• AIM
Among the records that follow, set down only the lines from the one containing "were 1600x1066 pixels." to the one containing "F, YH, H = 2700.0, 500.0, 1.6", both included, exactly.

• INFORMATION PROVIDED
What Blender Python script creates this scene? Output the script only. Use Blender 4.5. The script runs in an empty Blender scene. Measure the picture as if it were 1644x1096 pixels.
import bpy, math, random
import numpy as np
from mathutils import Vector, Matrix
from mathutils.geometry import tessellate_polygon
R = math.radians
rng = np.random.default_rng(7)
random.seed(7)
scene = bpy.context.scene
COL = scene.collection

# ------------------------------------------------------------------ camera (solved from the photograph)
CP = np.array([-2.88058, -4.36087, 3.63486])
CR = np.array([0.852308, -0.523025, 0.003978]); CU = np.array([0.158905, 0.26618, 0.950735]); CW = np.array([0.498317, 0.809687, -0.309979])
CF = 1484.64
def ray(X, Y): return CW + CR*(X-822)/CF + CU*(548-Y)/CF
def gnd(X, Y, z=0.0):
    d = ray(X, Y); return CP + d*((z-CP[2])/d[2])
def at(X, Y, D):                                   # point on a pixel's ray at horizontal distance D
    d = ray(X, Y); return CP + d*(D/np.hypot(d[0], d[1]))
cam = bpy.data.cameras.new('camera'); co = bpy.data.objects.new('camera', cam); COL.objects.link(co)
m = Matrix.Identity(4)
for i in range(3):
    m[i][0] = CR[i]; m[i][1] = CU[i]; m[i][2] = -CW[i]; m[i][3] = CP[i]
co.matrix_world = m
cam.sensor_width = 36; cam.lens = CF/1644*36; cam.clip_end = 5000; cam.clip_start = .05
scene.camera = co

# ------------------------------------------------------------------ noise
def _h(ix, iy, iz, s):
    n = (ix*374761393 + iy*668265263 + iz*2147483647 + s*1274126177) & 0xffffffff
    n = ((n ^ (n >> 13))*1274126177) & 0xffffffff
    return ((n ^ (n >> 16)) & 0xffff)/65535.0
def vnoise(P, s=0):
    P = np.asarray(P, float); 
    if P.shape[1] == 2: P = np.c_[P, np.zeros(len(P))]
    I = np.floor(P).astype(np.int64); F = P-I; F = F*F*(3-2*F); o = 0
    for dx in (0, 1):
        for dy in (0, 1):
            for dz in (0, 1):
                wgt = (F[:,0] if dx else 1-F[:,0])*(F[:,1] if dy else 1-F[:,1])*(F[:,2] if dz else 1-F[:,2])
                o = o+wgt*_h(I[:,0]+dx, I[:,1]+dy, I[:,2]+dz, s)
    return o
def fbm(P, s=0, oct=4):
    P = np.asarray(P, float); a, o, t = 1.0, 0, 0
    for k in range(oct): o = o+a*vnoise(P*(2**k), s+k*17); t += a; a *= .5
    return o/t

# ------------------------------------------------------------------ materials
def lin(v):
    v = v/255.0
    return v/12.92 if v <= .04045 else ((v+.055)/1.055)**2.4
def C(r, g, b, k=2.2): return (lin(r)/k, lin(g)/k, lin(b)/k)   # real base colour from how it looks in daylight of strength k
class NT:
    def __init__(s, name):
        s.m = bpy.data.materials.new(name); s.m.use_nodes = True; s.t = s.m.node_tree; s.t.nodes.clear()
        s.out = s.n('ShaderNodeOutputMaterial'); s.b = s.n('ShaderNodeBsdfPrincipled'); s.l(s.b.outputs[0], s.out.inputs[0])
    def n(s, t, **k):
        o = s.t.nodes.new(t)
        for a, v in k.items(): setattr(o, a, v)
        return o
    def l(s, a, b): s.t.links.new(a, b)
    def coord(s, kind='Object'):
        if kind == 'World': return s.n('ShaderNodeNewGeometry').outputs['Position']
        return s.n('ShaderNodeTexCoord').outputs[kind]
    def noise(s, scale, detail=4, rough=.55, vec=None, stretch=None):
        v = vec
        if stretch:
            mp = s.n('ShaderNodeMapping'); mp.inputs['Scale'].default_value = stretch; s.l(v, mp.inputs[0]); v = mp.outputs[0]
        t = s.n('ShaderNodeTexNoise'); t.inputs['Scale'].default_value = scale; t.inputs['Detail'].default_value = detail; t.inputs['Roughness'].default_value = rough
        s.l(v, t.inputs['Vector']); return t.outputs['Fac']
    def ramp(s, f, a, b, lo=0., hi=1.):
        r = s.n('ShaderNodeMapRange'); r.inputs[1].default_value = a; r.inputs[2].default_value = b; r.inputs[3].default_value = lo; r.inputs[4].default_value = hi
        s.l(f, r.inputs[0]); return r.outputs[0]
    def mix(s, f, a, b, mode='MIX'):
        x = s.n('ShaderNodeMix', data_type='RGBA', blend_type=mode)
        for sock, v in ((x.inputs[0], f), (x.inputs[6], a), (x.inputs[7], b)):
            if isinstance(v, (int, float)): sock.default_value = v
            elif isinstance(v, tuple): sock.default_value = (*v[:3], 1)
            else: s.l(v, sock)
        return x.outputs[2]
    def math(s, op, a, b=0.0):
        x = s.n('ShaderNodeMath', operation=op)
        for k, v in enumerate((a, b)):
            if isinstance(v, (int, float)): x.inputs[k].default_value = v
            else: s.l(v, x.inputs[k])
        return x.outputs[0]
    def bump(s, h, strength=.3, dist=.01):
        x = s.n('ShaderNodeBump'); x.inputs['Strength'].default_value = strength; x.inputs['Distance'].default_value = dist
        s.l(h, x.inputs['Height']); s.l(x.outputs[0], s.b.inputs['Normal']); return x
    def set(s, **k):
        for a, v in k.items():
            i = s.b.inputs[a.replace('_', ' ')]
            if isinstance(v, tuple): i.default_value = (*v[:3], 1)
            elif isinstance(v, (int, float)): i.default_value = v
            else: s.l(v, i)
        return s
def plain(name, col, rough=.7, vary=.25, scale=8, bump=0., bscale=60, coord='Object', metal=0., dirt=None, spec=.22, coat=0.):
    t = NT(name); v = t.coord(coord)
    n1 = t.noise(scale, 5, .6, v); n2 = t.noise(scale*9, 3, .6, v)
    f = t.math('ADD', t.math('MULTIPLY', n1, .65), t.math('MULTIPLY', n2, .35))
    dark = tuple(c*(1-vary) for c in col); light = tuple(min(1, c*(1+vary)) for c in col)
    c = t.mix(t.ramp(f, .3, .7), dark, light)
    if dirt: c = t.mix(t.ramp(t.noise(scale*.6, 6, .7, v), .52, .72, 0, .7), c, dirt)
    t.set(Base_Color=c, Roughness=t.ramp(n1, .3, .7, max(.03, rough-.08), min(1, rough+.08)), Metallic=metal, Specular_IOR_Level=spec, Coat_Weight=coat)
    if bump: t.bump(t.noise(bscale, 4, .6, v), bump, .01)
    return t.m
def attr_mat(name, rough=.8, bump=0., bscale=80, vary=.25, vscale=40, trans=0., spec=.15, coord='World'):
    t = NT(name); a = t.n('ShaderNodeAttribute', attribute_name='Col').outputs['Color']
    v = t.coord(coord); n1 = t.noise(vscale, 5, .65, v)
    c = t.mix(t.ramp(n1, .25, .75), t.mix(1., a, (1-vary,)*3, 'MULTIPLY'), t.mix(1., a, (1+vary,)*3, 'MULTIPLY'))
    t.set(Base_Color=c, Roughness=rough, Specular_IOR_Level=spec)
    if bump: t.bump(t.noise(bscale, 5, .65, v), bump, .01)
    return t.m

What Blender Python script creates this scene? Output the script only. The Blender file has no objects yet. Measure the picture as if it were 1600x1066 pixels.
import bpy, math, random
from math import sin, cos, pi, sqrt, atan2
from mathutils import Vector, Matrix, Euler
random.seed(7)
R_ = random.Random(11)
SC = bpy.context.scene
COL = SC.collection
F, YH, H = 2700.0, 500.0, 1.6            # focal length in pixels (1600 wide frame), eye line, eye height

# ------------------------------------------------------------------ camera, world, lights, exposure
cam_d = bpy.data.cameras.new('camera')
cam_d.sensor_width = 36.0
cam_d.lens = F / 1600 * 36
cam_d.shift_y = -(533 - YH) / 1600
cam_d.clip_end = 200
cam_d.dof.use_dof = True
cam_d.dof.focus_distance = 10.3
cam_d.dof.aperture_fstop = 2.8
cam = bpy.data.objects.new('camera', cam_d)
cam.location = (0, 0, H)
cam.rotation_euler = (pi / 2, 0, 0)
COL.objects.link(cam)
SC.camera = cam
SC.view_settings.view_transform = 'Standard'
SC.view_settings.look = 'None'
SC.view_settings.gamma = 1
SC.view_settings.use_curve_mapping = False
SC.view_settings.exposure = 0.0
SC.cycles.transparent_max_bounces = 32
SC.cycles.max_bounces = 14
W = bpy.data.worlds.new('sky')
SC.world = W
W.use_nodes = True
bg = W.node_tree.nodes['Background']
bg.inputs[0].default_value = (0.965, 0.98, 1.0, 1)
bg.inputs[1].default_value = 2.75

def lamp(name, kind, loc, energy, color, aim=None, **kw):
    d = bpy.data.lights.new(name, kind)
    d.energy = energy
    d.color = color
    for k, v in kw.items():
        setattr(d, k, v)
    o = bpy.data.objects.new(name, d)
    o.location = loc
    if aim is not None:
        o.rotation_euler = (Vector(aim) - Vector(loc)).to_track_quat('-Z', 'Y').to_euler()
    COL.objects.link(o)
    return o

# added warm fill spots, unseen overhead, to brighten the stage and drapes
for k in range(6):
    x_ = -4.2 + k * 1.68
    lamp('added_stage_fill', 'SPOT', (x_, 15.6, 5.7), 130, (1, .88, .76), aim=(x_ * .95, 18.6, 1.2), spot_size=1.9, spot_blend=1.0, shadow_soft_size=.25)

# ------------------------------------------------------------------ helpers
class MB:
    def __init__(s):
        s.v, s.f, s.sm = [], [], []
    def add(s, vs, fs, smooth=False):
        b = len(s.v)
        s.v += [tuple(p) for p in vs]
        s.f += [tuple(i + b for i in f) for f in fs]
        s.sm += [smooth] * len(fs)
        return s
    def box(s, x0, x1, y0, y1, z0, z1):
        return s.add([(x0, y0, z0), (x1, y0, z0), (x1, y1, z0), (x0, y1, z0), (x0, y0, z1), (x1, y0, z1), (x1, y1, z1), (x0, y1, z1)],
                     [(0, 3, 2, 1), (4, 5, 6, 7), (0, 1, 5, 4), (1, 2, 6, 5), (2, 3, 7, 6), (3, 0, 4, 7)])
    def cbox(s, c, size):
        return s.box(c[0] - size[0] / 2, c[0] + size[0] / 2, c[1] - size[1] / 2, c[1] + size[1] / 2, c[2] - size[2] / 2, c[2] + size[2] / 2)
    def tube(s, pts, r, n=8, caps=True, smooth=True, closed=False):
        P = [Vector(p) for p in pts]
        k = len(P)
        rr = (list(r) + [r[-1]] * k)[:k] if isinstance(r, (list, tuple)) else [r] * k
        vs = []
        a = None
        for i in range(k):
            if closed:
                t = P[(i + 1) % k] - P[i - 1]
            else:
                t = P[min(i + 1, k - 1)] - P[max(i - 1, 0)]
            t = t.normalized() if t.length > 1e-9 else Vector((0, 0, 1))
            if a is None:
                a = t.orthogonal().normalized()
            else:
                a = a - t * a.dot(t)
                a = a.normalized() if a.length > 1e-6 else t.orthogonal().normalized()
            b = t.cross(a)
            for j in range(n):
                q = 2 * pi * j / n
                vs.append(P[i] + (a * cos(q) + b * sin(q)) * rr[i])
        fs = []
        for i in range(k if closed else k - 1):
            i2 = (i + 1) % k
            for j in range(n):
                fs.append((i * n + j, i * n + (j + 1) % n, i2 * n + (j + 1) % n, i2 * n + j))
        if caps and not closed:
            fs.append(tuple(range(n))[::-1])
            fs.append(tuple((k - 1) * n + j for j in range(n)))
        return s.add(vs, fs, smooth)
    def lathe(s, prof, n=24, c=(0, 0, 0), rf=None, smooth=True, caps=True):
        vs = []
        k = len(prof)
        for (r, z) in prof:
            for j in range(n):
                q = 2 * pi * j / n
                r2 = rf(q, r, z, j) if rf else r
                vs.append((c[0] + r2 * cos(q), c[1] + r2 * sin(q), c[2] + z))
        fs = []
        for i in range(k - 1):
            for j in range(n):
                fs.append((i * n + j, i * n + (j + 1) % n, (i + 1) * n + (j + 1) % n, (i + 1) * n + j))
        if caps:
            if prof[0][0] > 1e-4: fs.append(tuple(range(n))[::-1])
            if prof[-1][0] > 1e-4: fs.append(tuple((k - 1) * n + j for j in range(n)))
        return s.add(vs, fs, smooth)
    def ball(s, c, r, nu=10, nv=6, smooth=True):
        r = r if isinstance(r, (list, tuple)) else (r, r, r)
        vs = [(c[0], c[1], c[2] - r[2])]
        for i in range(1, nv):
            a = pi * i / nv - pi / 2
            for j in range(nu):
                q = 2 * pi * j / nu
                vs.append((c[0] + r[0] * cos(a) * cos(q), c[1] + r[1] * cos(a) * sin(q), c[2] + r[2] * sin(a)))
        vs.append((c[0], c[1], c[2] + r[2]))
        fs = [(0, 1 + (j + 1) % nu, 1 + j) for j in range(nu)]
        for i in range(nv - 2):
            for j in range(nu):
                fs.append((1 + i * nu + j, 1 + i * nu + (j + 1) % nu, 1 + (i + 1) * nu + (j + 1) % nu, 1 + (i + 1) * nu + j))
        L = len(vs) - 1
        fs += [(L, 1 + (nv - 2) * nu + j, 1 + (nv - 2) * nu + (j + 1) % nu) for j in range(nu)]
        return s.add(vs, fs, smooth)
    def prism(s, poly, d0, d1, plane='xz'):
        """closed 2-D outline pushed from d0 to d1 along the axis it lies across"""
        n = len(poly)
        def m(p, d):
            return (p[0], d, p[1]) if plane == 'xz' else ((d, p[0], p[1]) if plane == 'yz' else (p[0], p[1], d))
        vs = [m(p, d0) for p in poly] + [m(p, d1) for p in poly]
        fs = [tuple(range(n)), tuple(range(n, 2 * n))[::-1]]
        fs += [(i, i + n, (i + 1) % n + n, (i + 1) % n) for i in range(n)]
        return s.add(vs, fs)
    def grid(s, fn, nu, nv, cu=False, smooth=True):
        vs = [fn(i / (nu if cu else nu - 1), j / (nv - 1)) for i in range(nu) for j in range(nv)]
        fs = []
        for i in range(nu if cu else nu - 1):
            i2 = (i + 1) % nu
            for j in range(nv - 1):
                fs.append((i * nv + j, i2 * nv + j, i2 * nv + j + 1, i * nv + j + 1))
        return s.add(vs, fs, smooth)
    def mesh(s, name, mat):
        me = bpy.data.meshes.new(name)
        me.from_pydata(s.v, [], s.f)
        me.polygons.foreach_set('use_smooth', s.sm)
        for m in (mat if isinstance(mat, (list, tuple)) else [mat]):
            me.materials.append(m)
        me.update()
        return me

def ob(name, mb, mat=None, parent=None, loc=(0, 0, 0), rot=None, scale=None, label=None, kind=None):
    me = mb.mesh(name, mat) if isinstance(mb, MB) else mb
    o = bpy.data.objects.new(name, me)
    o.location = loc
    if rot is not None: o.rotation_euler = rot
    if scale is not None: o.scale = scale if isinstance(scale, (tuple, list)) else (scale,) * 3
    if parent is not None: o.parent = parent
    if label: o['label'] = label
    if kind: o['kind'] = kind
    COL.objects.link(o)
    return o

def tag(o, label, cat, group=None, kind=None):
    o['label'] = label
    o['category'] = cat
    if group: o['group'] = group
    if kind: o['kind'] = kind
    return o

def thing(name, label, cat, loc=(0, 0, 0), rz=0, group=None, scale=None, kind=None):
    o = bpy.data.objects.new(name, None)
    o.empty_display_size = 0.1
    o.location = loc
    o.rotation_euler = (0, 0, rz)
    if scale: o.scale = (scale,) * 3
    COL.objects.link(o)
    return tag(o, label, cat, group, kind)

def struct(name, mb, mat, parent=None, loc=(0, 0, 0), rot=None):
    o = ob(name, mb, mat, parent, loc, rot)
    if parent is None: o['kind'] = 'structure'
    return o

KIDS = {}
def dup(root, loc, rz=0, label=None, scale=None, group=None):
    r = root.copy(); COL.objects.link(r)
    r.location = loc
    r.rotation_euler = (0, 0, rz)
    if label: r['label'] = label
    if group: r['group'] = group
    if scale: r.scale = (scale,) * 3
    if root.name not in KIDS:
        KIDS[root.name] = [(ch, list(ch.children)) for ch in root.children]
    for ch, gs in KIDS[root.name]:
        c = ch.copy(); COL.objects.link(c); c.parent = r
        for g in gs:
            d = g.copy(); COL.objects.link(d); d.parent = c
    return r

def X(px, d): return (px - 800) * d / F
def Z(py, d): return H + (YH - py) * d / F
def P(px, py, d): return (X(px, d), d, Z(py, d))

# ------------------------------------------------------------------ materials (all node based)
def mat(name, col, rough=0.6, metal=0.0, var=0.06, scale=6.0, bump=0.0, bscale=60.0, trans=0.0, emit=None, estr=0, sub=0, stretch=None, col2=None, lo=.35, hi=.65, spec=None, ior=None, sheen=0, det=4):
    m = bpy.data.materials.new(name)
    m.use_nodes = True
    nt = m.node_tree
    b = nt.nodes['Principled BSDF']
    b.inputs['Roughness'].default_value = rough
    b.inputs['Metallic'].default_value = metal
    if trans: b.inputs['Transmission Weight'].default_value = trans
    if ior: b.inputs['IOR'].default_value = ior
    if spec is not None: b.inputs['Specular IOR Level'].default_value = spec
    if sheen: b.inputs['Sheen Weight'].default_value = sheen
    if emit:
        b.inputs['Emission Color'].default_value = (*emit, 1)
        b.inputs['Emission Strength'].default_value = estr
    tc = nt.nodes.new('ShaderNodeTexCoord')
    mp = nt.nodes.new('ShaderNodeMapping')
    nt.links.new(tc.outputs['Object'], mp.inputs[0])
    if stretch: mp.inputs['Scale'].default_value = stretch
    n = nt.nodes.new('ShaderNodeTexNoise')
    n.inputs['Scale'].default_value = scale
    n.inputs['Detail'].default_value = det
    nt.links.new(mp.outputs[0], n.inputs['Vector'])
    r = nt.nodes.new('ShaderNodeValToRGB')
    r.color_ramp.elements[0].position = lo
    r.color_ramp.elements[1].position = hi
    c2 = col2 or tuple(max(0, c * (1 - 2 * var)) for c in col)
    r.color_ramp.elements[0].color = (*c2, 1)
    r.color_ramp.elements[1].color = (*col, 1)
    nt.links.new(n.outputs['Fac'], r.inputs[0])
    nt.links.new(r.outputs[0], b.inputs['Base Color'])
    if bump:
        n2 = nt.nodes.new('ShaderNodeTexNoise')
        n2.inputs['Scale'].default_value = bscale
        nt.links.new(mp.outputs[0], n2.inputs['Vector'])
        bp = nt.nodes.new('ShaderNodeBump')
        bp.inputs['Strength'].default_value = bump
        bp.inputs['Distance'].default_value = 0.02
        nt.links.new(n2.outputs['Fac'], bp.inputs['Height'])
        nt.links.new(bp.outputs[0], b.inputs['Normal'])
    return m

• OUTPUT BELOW
What Blender Python script creates this scene? Output the script only. The Blender file has no objects yet. Measure the picture as if it were 1600x1066 pixels.
import bpy, math, random
from math import sin, cos, pi, sqrt, atan2
from mathutils import Vector, Matrix, Euler
random.seed(7)
R_ = random.Random(11)
SC = bpy.context.scene
COL = SC.collection
F, YH, H = 2700.0, 500.0, 1.6            # focal length in pixels (1600 wide frame), eye line, eye height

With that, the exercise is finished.